The physical and psychological toll of activism only shows on Jyotirao, largely because Pratik Gandhi is an actor perceptive enough to examine the fullness of a legacy. But Phule, in general, takes the term “ahead of its time” a bit too literally. Patralekha’s Savitribai Phule is a classic case of a character often speaking from 2025 — and like 2025. It’s not about historical authenticity so much as artistic truth. The acting aside, it’s also what I call ‘the hindsight-filmmaking syndrome,’ where everyone in the 1800s seems like they know exactly how India will pan out and how history will remember them some centuries later. They speak in lofty rhetoric and retro-fitted superlatives; one almost expects them to whip out a cellphone and paraphrase their Wikipedia profiles. It feels like a time-travel movie more than a time-specific one. Even when they’re talking to a person, they’re speaking about that person at once.
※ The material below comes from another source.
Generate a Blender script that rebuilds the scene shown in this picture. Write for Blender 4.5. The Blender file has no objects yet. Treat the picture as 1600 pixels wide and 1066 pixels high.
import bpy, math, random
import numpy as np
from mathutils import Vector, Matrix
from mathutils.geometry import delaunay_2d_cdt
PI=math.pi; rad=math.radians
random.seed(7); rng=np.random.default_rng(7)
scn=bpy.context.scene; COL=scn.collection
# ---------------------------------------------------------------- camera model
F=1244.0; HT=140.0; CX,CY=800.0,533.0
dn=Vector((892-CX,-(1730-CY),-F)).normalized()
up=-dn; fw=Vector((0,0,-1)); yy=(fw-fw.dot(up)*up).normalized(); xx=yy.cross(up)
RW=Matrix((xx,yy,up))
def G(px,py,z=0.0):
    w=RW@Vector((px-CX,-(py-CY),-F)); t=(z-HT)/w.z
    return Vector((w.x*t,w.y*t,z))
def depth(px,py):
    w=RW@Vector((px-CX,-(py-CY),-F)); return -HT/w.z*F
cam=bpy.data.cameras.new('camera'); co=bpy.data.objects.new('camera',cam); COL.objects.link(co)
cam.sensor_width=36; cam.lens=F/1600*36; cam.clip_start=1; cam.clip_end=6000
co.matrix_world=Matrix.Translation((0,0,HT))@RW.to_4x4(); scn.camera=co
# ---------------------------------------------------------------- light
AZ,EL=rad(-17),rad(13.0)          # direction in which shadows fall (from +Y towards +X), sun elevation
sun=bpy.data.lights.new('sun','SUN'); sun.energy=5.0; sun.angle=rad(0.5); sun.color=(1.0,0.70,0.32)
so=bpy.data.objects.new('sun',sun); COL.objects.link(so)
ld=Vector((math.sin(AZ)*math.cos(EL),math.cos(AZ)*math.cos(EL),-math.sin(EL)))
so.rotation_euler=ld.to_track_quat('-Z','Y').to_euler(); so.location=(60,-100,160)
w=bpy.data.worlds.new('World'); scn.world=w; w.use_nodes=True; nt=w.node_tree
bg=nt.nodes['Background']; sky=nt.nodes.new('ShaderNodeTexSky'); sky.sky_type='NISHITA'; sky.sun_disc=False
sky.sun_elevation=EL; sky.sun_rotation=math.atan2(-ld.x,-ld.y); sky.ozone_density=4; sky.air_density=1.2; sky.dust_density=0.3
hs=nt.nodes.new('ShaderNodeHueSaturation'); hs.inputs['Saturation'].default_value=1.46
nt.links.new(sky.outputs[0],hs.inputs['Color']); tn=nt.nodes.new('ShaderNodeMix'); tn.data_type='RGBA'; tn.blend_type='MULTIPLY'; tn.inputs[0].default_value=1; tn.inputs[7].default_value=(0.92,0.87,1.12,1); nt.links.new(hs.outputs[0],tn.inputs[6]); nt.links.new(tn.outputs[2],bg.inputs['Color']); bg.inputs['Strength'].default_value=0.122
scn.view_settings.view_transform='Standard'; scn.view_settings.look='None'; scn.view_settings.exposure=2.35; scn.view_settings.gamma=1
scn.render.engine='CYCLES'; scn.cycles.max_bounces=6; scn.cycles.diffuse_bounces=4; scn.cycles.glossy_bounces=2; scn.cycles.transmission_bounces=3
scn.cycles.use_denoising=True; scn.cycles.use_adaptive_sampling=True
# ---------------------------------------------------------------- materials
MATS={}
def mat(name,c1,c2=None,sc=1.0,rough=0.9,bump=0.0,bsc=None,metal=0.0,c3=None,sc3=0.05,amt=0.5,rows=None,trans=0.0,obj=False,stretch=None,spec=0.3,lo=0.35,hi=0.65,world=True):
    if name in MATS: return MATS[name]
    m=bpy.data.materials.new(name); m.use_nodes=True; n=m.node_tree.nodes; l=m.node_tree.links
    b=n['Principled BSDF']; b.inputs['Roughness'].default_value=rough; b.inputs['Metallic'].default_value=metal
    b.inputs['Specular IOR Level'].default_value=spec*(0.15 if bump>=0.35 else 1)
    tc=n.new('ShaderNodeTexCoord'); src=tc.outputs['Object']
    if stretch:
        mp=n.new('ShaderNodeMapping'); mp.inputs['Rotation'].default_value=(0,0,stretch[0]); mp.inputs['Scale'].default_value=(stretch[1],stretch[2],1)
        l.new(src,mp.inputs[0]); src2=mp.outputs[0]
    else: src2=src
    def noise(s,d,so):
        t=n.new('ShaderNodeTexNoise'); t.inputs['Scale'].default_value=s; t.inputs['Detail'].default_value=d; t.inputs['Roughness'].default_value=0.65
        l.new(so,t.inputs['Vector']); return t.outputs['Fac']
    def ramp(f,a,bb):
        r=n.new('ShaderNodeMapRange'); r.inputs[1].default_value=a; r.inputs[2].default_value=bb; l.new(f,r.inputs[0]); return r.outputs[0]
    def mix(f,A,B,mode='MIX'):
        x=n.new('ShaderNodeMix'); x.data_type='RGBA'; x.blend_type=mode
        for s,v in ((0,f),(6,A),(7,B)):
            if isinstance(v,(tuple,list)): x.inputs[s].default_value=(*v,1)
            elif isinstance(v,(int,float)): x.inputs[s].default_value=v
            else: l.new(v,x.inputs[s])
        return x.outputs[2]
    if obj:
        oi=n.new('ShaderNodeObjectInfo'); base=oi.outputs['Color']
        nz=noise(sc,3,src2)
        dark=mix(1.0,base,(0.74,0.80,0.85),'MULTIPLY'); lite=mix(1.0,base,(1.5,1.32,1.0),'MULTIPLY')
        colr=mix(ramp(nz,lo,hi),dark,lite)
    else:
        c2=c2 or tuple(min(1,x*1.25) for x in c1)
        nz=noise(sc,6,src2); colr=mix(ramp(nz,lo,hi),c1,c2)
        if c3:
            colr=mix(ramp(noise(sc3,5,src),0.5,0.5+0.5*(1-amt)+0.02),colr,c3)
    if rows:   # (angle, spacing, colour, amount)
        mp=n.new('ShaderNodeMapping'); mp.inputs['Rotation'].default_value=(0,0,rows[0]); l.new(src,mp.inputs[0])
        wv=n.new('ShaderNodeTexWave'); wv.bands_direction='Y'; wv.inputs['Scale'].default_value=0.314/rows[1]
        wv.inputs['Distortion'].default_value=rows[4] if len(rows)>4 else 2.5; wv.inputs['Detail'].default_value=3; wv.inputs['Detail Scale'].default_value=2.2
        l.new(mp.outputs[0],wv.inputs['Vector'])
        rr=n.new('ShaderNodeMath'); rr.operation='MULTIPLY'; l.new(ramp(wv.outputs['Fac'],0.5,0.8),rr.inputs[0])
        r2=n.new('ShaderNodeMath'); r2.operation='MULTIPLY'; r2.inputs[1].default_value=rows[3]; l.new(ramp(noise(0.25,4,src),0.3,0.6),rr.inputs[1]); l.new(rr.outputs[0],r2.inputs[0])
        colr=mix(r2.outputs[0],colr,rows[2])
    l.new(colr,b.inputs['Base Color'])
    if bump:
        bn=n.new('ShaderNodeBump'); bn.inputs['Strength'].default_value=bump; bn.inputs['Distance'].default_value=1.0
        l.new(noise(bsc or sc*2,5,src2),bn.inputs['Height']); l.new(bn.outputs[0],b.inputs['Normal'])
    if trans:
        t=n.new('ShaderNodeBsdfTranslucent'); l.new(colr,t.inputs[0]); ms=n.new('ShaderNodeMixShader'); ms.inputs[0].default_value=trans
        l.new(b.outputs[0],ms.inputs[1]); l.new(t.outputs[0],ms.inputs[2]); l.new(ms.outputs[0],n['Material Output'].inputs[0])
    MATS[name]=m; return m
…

As a result, there’s no inherent suspense or immediacy to their existence. We never know why Jyotirao thinks the way he does, apart from stray references to his obsession with Thomas Payne’s Rights of Man. We never figure out why Savitribai becomes a staunch feminist. What makes them tick? It’s there in the books, so we must accept it. Everyone plays a role like they’re aware of what happens next — and it’s hard to get past this most fundamental barrier. Phule becomes a cinema of formalities, not expressions and ideas. It’s a pity — a film about forward-thinking figures stuck in creatively-backward waters. In this day and age, the zero-gravity chasm between readymade stories and dramatised storytelling is the biggest sci-fi device of our times.